Students and staff filled the Hatcher Graduate Library gallery Thursday for the annual Campus Sustainability Town Hall Meeting to discuss the University of Michigan’s efforts to meet long-term sustainability goals.

In 2011, the University set several goals for reducing the campus’s negative effect on the environment by 2025, including the reduction of greenhouse gas emissions by 25 percent and of landfill waste by 40 percent. At Thursday’s event, various University staff members addressed these particular goals by outlining initiatives to reduce both emissions and waste.

Andy Berki, director of the Office of Campus Sustainability, said the University’s efforts thus far have been moderately successful, citing the relative stability of the University’s environmental footprint despite its 22 percent growth in infrastructure — an increase of 8 million square feet in the past 10 years.

However, he also said additional efforts and innovative solutions are necessary to meet the reduction numbers set in 2011.

“A lot of efforts are making a difference, yet our goals are not normalized,” he said. “They’re absolute. … As an institution, that’s one of the big challenges we face, is how to meet our long-term sustainability goals.”

Presenters described several operations that will be implemented in the coming years, including an increase in the amount of power the University produces internally, the transition of the Big House to zero-waste production by 2017 and a boost in composting opportunities around campus.
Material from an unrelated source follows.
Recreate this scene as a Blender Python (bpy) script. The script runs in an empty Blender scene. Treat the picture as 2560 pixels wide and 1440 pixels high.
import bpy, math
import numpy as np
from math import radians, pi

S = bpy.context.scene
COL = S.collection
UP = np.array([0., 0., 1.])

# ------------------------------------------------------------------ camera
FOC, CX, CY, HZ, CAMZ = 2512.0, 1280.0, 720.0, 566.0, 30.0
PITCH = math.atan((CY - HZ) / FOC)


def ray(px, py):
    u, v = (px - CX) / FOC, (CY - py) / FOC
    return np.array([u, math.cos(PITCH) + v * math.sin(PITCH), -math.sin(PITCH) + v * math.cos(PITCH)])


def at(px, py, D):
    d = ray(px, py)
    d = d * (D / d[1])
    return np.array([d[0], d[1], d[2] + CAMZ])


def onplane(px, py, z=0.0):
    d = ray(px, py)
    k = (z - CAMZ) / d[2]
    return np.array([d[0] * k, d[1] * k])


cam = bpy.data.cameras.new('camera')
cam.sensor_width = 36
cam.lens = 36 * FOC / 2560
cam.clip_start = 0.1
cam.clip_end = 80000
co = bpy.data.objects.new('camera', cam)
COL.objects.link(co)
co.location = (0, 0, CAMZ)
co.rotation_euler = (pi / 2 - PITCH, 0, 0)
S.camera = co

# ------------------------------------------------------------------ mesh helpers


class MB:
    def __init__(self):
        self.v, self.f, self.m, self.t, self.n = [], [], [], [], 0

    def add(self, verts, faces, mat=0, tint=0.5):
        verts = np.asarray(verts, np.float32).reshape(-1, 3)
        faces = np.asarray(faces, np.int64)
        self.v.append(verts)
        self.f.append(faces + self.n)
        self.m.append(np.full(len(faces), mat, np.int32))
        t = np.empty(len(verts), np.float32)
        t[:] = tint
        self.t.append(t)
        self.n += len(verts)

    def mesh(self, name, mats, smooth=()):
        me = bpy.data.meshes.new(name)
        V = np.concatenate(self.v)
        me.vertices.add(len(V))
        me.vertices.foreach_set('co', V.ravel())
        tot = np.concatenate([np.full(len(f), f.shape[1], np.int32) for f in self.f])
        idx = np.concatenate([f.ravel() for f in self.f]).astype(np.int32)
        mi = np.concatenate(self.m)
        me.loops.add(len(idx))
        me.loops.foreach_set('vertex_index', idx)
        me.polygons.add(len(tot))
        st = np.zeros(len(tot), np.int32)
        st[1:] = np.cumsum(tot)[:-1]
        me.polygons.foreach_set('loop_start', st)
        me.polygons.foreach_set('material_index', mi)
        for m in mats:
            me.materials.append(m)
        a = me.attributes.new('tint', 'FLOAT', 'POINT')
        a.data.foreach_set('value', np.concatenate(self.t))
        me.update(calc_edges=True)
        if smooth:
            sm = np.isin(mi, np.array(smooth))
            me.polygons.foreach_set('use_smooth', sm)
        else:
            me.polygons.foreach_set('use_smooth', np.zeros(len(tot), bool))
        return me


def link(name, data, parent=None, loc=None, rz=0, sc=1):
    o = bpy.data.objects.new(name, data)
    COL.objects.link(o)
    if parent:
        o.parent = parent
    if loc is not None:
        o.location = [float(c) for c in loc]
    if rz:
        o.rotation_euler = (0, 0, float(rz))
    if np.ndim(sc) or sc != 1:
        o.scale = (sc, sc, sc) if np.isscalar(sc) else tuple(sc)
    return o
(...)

Presenters also raised the topic of fostering a sustainability-oriented campus climate, highlighting initiatives like the Sustainable Living Experience theme community for freshmen.

The event also included various booths, manned by various University departments and student organizations that audience members could visit before and after the event. Focusing on sustainability efforts, these booths included Planet Blue Student Leaders and the Student Sustainability Initiative, which aim to facilitate a campus-wide commitment to sustainability-related actions.

Tracy Artley, an employee with the University Waste Reduction and Recycling Office who presented during the town hall, emphasized the importance of events like this one that bring together different groups dedicated to sustainability.

“You get a bigger bang for your buck; everything kind of reinforces everything else,” she added.

“What we’re doing reinforces what Recycle Ann Arbor’s doing, which reinforces energy management, all of those kinds of things,” she said. “It’s a bigger message when we all come together to reach a bigger audience.”

However, LSA senior Liz Bedrick, a board member for the Student Sustainability Initative, voiced disappointment regarding the lack of a Q&A session, which was a part of the town hall in previous years. Bedrick also said she felt the event’s scope was narrower than she expected and focused on the efforts of only a few departments.

“I thought it could have been a little more comprehensive,” Bedrick said. “A lot of stakeholders weren’t accounted for here. They only had four people talk from three different offices, so I think they could have had a wider array of people.”

Nonetheless, she said she felt the representatives from these departments demonstrated a positive trajectory for sustainability on campus.

“But I think in terms of their goals they all seem to be on track, and I think a lot of the initiatives going on are really great,” she said.

Engineering senior Natalie Salton said she appreciated the format of the town hall event because it provided opportunities for the community to actively engage with the topic and interact with others involved in sustainability programs.

“If the University only put out reports, I think you’ll have a lot lower participation and awareness of what’s going on,” she said. “… You can still talk to people, see what things are available around campus by having interpersonal relationships. It’s a lot more effective at communicating stuff than throwing reports and fliers at people.”

Correction: A previous version of this article stated sustainability goals were set in 2006. The University’s goals were set in 2011.